_GOAL_
Return all lines from the listing below in which the string "scene" occurs.

---+---

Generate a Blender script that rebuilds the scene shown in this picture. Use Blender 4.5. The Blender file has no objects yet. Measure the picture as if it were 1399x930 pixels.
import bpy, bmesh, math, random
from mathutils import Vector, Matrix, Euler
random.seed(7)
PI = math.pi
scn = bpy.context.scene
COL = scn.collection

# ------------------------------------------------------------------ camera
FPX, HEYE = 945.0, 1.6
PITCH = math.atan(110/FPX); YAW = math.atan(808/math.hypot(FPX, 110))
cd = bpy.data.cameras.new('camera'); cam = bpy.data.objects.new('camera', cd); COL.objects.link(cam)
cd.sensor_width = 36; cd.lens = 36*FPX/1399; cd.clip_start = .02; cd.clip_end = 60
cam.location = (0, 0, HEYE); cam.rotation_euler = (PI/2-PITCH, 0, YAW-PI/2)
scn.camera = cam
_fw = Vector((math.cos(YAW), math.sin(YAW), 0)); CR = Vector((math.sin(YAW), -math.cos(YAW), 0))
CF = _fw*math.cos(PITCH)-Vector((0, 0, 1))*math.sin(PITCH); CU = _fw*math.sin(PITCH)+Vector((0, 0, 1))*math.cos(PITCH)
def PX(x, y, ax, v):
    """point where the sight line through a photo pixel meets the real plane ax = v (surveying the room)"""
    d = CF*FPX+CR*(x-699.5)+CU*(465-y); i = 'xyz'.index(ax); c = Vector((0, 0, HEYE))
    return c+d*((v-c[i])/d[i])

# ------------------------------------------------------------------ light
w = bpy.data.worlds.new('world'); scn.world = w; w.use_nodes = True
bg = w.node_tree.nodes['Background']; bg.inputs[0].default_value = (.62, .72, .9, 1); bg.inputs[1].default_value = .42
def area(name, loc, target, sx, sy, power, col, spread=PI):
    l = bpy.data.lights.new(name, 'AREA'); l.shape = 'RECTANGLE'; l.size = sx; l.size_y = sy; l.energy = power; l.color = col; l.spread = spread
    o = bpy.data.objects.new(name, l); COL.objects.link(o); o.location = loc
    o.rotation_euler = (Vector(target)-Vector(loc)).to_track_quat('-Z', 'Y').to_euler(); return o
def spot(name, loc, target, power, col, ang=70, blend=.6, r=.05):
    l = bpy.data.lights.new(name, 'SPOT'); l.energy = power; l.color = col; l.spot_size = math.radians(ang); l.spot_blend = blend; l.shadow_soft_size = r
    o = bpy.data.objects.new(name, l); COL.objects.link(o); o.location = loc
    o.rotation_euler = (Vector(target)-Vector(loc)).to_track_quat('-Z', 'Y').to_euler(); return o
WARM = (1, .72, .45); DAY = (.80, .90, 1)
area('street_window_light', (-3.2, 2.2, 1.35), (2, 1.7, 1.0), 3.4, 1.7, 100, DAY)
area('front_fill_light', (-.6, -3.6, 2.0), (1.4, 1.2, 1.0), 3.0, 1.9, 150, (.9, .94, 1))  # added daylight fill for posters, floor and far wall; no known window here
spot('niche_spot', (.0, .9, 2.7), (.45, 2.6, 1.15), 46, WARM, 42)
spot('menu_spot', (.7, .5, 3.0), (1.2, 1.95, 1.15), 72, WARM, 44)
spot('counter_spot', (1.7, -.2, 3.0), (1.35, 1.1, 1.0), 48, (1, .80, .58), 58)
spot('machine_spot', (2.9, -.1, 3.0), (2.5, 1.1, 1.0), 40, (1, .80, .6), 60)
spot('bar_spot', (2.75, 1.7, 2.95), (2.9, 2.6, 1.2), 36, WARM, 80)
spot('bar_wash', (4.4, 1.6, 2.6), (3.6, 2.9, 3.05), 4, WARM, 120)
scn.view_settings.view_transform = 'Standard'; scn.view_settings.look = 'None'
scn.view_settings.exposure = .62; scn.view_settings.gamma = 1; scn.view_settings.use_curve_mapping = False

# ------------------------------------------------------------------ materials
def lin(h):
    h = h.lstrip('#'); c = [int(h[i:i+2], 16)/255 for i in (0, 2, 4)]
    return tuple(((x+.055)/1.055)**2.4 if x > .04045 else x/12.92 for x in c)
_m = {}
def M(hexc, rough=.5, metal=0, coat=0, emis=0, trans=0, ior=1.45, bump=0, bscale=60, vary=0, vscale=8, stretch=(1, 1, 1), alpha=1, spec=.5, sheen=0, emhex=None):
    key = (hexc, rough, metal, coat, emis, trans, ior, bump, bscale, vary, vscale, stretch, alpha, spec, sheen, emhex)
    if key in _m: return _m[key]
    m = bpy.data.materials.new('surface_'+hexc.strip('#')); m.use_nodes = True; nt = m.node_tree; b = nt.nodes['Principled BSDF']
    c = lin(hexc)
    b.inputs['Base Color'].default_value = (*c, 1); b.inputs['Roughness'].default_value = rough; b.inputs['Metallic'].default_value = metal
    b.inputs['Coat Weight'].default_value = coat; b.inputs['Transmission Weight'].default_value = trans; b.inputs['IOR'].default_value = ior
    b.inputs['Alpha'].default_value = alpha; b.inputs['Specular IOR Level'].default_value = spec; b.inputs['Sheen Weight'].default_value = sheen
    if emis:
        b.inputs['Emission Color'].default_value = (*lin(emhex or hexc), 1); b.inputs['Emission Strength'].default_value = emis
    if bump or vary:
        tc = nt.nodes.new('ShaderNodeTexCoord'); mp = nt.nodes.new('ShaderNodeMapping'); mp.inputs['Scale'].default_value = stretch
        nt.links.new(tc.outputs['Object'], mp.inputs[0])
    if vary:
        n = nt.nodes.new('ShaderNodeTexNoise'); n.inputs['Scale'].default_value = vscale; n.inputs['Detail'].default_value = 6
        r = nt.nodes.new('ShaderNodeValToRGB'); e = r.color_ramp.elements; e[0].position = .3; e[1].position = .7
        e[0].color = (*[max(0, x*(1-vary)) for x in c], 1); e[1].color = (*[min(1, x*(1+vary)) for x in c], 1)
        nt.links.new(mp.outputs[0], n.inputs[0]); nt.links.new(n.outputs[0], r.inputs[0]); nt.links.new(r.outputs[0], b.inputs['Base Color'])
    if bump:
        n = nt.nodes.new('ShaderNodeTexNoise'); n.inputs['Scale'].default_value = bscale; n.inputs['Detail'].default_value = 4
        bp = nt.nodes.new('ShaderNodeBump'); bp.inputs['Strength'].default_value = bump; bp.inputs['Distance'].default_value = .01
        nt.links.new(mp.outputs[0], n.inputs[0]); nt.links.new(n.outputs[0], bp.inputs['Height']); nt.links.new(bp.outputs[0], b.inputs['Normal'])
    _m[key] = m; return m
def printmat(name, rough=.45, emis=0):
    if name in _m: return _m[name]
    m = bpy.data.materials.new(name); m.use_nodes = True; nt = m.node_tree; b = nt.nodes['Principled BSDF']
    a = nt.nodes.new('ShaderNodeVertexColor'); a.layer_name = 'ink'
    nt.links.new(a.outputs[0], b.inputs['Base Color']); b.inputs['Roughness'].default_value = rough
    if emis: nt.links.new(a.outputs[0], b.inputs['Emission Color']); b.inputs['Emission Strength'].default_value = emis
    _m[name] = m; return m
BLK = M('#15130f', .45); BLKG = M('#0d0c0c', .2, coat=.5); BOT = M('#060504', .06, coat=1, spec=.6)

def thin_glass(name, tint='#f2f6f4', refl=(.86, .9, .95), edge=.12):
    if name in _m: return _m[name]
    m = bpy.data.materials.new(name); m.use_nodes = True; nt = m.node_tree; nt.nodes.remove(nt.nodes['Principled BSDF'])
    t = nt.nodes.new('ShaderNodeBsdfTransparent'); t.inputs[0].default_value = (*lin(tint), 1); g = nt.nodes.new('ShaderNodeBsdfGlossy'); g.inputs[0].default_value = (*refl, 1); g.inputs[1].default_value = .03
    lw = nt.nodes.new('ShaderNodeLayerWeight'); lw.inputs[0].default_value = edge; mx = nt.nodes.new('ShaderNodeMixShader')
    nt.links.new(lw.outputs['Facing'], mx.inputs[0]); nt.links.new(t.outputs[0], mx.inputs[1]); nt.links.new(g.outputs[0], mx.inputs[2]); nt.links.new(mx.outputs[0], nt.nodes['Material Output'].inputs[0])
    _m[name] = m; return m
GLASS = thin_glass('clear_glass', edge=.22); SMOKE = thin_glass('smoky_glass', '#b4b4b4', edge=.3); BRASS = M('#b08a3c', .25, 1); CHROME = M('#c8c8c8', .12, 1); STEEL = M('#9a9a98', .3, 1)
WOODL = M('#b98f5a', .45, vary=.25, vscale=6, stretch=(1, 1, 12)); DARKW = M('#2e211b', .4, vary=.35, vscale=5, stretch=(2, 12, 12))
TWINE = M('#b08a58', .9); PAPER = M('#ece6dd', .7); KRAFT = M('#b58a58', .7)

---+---

_WRITTEN RESPONSE_
Generate a Blender script that rebuilds the scene shown in this picture. Use Blender 4.5. The Blender file has no objects yet. Measure the picture as if it were 1399x930 pixels.
scn = bpy.context.scene